Maria Gaetana Agnesi - Mathematician: 1718 - 1799

Maria Gaetana Agnesi was born in Milan to a wealthy and literate family. She was recognized as a child prodigy. In her teens, Maria mastered mathematics. The Agnesi home was a gathering place of the most distinguished intellectuals of the day. Maria participated in most of the seminars, engaging with the guests in abstract philosophical and mathematical discussions. Maria was very shy in nature and did not like these meetings. She continued participating in the home gatherings to please her father until the death of her mother. Her mother's death provided her the excuse to retire from public life.

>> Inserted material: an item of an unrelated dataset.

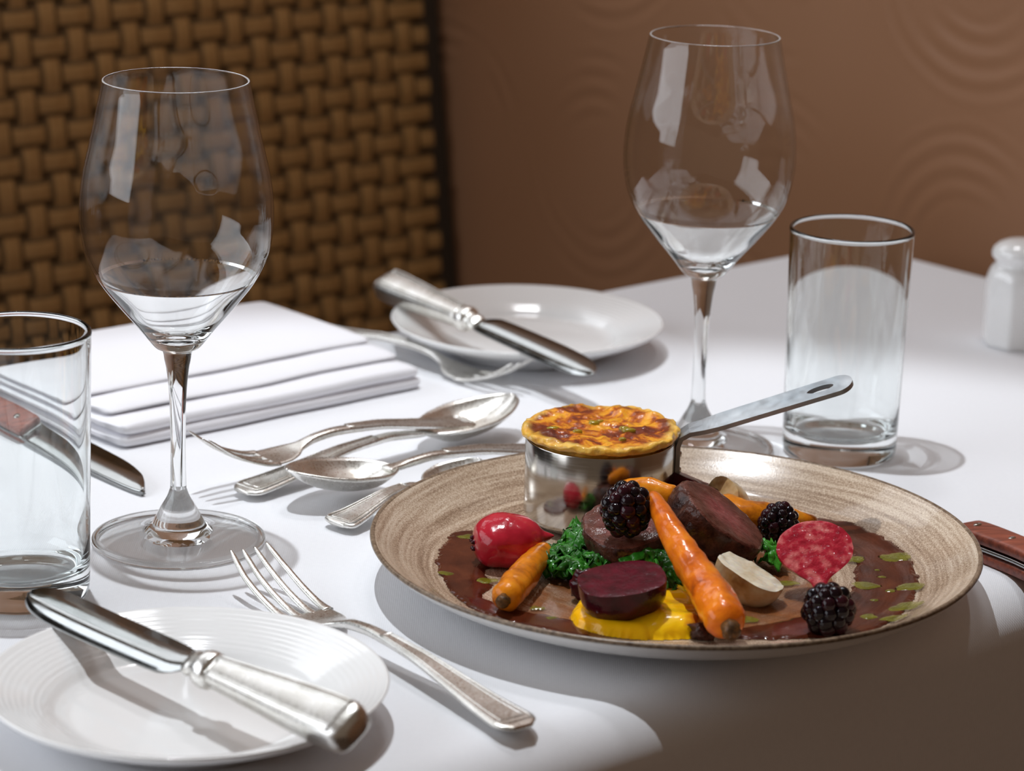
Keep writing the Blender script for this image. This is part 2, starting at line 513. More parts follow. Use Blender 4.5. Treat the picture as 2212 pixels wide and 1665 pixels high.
# ------------------------------------------------------------------ glassware
CAUST = []
def wine_glass(x, y, label):
    t = thing('wine_glass', (x, y, 0), label, 'wine glass', 'wine glasses on the table')
    # outer bowl from the neck up, over the rim, inner bowl down to the inner floor
    outer = [(0.0060, 0.0895), (0.0073, 0.0952), (0.0110, 0.0972), (0.0181, 0.1062), (0.0274, 0.1172), (0.0364, 0.1290), (0.0420, 0.1400), (0.0446, 0.1530), (0.0449, 0.1649), (0.0434, 0.1785), (0.0395, 0.1959), (0.0338, 0.2228)]
    op = [tuple(p) for p in crom(outer, 7)]
    inner = [(0.0327, 0.2228), (0.0384, 0.1959), (0.0423, 0.1785), (0.0438, 0.1649), (0.0435, 0.1530), (0.0408, 0.1405), (0.0350, 0.1300), (0.0258, 0.1190), (0.0160, 0.1085), (0.0085, 0.1030), (0.0, 0.1010)]
    ip = [tuple(p) for p in crom(inner, 7)]; ip[-1] = (0.0, 0.1010)
    rim = [(0.03325 + 0.00055 * math.cos(a), 0.2228 + 0.00055 * math.sin(a)) for a in np.linspace(0.2, PI - 0.2, 9)]
    V, F = lathe(op + rim + ip, 128, x, y)
    zf = [np.mean([V[i][2] for i in f]) for f in F]
    b = mesh('bowl', V, F, [M['glass'], M['thin_glass']], t, fm=[1 if 0.1300 < z < 0.2215 else 0 for z in zf])
    st = [tuple(p) for p in crom([(0.0039, 0.0270), (0.0036, 0.0400), (0.0036, 0.0520), (0.0041, 0.0732), (0.0052, 0.0850), (0.0060, 0.0895)], 6)]
    V, F = lathe(st, 64, x, y)
    s = mesh('stem', V, F, M['glass'], t)
    ft = [(0.0, 0.0024), (0.015, 0.0022), (0.030, 0.0017), (0.0375, 0.0015), (0.0390, 0.0008), (0.0400, 0.0002), (0.0408, 0.0004), (0.0414, 0.0014), (0.0415, 0.0022), (0.0410, 0.0029)]
    ft += [tuple(p) for p in crom([(0.0400, 0.0032), (0.0300, 0.0040), (0.0200, 0.0056), (0.0138, 0.0082), (0.0112, 0.0125), (0.0082, 0.0180), (0.0056, 0.0225), (0.0039, 0.0270)], 5)]
    V, F = lathe(ft, 96, x, y)
    rf = [np.mean([math.hypot(V[i][0] - x, V[i][1] - y) for i in f]) for f in F]
    zf = [np.mean([V[i][2] for i in f]) for f in F]
    f = mesh('foot', V, F, [M['glass'], M['thin_glass']], t, fm=[1 if 0.0165 < r < 0.0385 else 0 for r, z in zip(rf, zf)])
    CAUST.append(b)
    return t
wine_glass(-0.1576, 1.2996, 'empty wine glass nearest the viewer, beside the cut-off tumbler')
wine_glass(0.0997, 1.4722, 'empty wine glass behind the small handled saucepan')

def tumbler(x, y, label):
    t = thing('tumbler', (x, y, 0), label, 'tumbler', 'straight water tumblers')
    out = [(0.0, 0.0012), (0.022, 0.0010), (0.0270, 0.0003), (0.0290, 0.0006), (0.0301, 0.0022), (0.0305, 0.0060), (0.0309, 0.0300), (0.0318, 0.0800), (0.0327, 0.1210)]
    rim = [(0.0329, 0.1224), (0.0326, 0.1236), (0.0319, 0.1240), (0.0312, 0.1236), (0.0309, 0.1224)]
    inn = [(0.0308, 0.1210), (0.0301, 0.0800), (0.0292, 0.0300), (0.0287, 0.0190), (0.0276, 0.0150), (0.0250, 0.0128), (0.0200, 0.0117), (0.0100, 0.0111), (0.0, 0.0110)]
    V, F = lathe(out + rim + inn, 128, x, y)
    b = mesh('glass_body', V, F, M['soda'], t)
    CAUST.append(b)
    return t
tumbler(-0.2192, 1.2222, 'clear straight tumbler cut off by the left frame edge')
tumbler(0.1764, 1.4729, 'clear straight tumbler beside the far wine glass and pan handle')

# ------------------------------------------------------------------ plates
PX, PY = 0.0772, 1.254
_zp = stations([(0.0, 0.0085), (0.103, 0.0085), (0.113, 0.0098), (0.122, 0.0138), (0.131, 0.0194), (0.1385, 0.0252)], 8)
def zplate(r):
    return np.interp(r, _zp[:, 0], _zp[:, 1])
plate = thing('dinner_plate', (PX, PY, 0), 'large brown brush-glazed dinner plate holding the main course', 'plate')
V, F = lathe([(0, 0.0085)] + [tuple(p) for p in _zp[4:]], 160, PX, PY)
mesh('glazed_face', V, F, M['glaze'], plate)
V, F = lathe([(0.1385, 0.0252), (0.1397, 0.0258), (0.1405, 0.0254), (0.1408, 0.0245), (0.1403, 0.0236)], 160, PX, PY)
tag(mesh('rim_edge', V, F, M['rim'], plate), 'dark speckled bare rim line')
und = [tuple(p) for p in stations([(0.0865, 0.0022), (0.100, 0.0052), (0.115, 0.0095), (0.128, 0.0148), (0.137, 0.0205), (0.1403, 0.0236)], 5)]
V, F = lathe([(0, 0.004), (0.078, 0.004), (0.0795, 0.0006), (0.0815, 0.0), (0.0840, 0.0004), (0.0865, 0.0022)] + und[1:], 160, PX, PY)
tag(mesh('underside', V, F, M['under'], plate), 'plain white glazed underside')

def side_plate(x, y, label):
    t = thing('side_plate', (x, y, 0), label, 'plate', 'white side plates')
    top = stations([(0.0, 0.0052), (0.046, 0.0052), (0.0525, 0.0066), (0.0570, 0.0096), (0.0620, 0.0122), (0.0720, 0.0162), (0.0800, 0.0192)], 14)
    P = []
    for r, z in top:
        if 0.058 < r < 0.0785: z += 0.00007 * math.sin((r - 0.058) * 2 * PI / 0.0026)
        P.append((r, z))
    P[0] = (0.0, 0.0052)
    V, F = lathe(P + [(0.0811, 0.0199), (0.0817, 0.0194), (0.0812, 0.0184)], 128, x, y)
    mesh('upper_face', V, F, M['porcelain'], t)
    V, F = lathe([(0, 0.003), (0.044, 0.003), (0.0455, 0.0002), (0.0475, 0.0), (0.0500, 0.0020), (0.0600, 0.0074), (0.0720, 0.0126), (0.0800, 0.0168), (0.0812, 0.0184)], 128, x, y)
    mesh('underside', V, F, M['porcelain'], t)
    return t
side_plate(-0.1277, 1.0781, 'white side plate with ridged rim under the near butter knife')
side_plate(0.0080, 1.6645, 'white side plate under the far butter knife')

# ------------------------------------------------------------------ cutlery
def border(path, z_of, mtx, parent, r=0.00045):
    P = [(x, y, z_of(x, y)) for x, y in path]
    V, F = tube(P + [P[0]], r, 6, caps=False)
    mesh('handle_border', xf(V, mtx), F, M['silver'], parent)

HST = [(0.000, 0.0042, 0.0052, 0.0011), (0.0035, 0.0042, 0.0092, 0.0016), (0.0075, 0.0043, 0.0104, 0.0018), (0.020, 0.0050, 0.0094, 0.0018), (0.045, 0.0078, 0.0070, 0.0017), (0.075, 0.0108, 0.0046, 0.0018), (0.100, 0.0112, 0.0032, 0.0021), (0.118, 0.0094, 0.0029, 0.0022)]
def handle_border(mtx, parent):
    A = stations(HST, 6)
    def zt(x, y): return float(np.interp(x, A[:, 0], A[:, 1]) + np.interp(x, A[:, 0], A[:, 3]) * 0.97)
    for f in (0.80, 0.55):
        xs = [x for x in np.linspace(0.004 + (0.8 - f) * 0.012, 0.094, 30)]
        up = [(x, f * float(np.interp(x, A[:, 0], A[:, 2]))) for x in xs]
        border(up + [(x, -y) for x, y in up[::-1]], zt, mtx, parent, 0.00042)

def fork(E, T, label):
    L0 = 0.200
    t = thing('table_fork', (E[0], E[1], 0), label, 'fork', 'silver forks')
    mt = pose(E, T, L0)
    st = stations(HST + [(0.128, 0.0066, 0.0042, 0.0019), (0.136, 0.0042, 0.0092, 0.0014), (0.144, 0.0027, 0.0118, 0.0012), (0.1545, 0.0019, 0.0124, 0.0011)], 6)
    V, F = loft(st, 20, 2.8, dish=0.08)
    mesh('handle', xf(V, mt), F, M['silver'], t)
    handle_border(mt, t)
    for k in range(4):
        y = (k - 1.5) * 0.0072
        s2 = stations([(0.1520, 0.0020, 0.0028, 0.0011), (0.158, 0.0024, 0.0023, 0.0011), (0.170, 0.0052, 0.0019, 0.0011), (0.185, 0.0110, 0.0016, 0.0010), (0.196, 0.0172, 0.0013, 0.0008), (0.200, 0.0196, 0.0005, 0.0004)], 5)
        bow = [y * (1.0 + 0.05 * math.sin(PI * min(1, (r[0] - 0.15) / 0.05)) - 0.12 * max(0, (r[0] - 0.185) / 0.015)) for r in s2]
        V, F = loft(s2, 10, 2.2, yc=bow)
        V = [(a, b, c + 0.0010 * (abs(y) / 0.0108) ** 2) for a, b, c in V]
        mesh('tine', xf(V, mt), F, M['silver'], t)
    return t

def spoon(E, T, label, depth=0.0105, hwid=0.0205, group='silver table spoons'):
    L0 = 0.200
    t = thing('table_spoon', (E[0], E[1], 0), label, 'spoon', group)
    mt = pose(E, T, L0)
    st = stations(HST + [(0.127, 0.0082, 0.0034, 0.0018), (0.134, 0.0080, 0.0046, 0.0010)], 6)
    V, F = loft(st, 20, 2.8)
    mesh('handle', xf(V, mt), F, M['silver'], t)
    handle_border(mt, t)
    rows = []
    n = 26
    bw = stations([(0.128, 0.0030), (0.132, 0.0080), (0.140, 0.0148), (0.152, 0.0192), (0.166, 0.0205), (0.180, 0.0172), (0.190, 0.0120), (0.197, 0.0062), (0.200, 0.0012)], 6)
    zr = np.array([(0.128, 0.0086), (0.140, 0.0098), (0.160, 0.0112), (0.180, 0.0128), (0.200, 0.0150)])
    dp = stations([(0.128, 0.0004), (0.135, 0.0042), (0.148, depth * 0.93), (0.162, depth), (0.178, depth * 0.86), (0.192, depth * 0.45), (0.200, 0.0002)], 6)
    for x, w in bw:
        w *= hwid / 0.0205
        z = np.interp(x, zr[:, 0], zr[:, 1]); d = np.interp(x, dp[:, 0], dp[:, 1])
        rows.append([(x, w * s, z - d * (1 - abs(s) ** 2.3)) for s in np.linspace(-1, 1, n)])
    V, F = strips(rows, False)
    o = mesh('spoon_bowl', xf(V, mt), F, M['silver'], t)
    so = o.modifiers.new('wall', 'SOLIDIFY'); so.thickness = 0.0013; so.offset = 0
    return t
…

In 1738 she published a collection of complex essays on natural science and philosophy called Propositiones Philosophicae, based on the discussions of the intellectuals who gathered at her father's home. In many of these essays, she expressed her conviction that women should be educated. By the age of twenty, she began working on her most important work, Analytical Institutions, dealing with differential and integral calculus. It is said that she started writing Analytical Institutions as a textbook for her brothers, which then grew into a more serious effort. When her work was published in 1748, it caused a sensation in the academic world. It was one of the first and most complete works on finite and infinitesimal analysis. The book was widely translated and used as a textbook. She discussed the curve which came to be known as the "witch of Agnesi".

After the success of her book, Maria was elected to the Bologna Academy of Sciences. Maria gained such reputation as a mathematician that she was appointed by Benedict XIV to teach mathematics in the University of Bologna. However, there is a debate over whether or not Maria accepted this appointment since by this time she had devoted herself to her work with charity - for some years she was director of the Hospice Trivulzio of the Blue Nuns in Milan. Eventually she joined the order and died a member of it, in her eighty-first year.

A crater on Venus is named in her honor.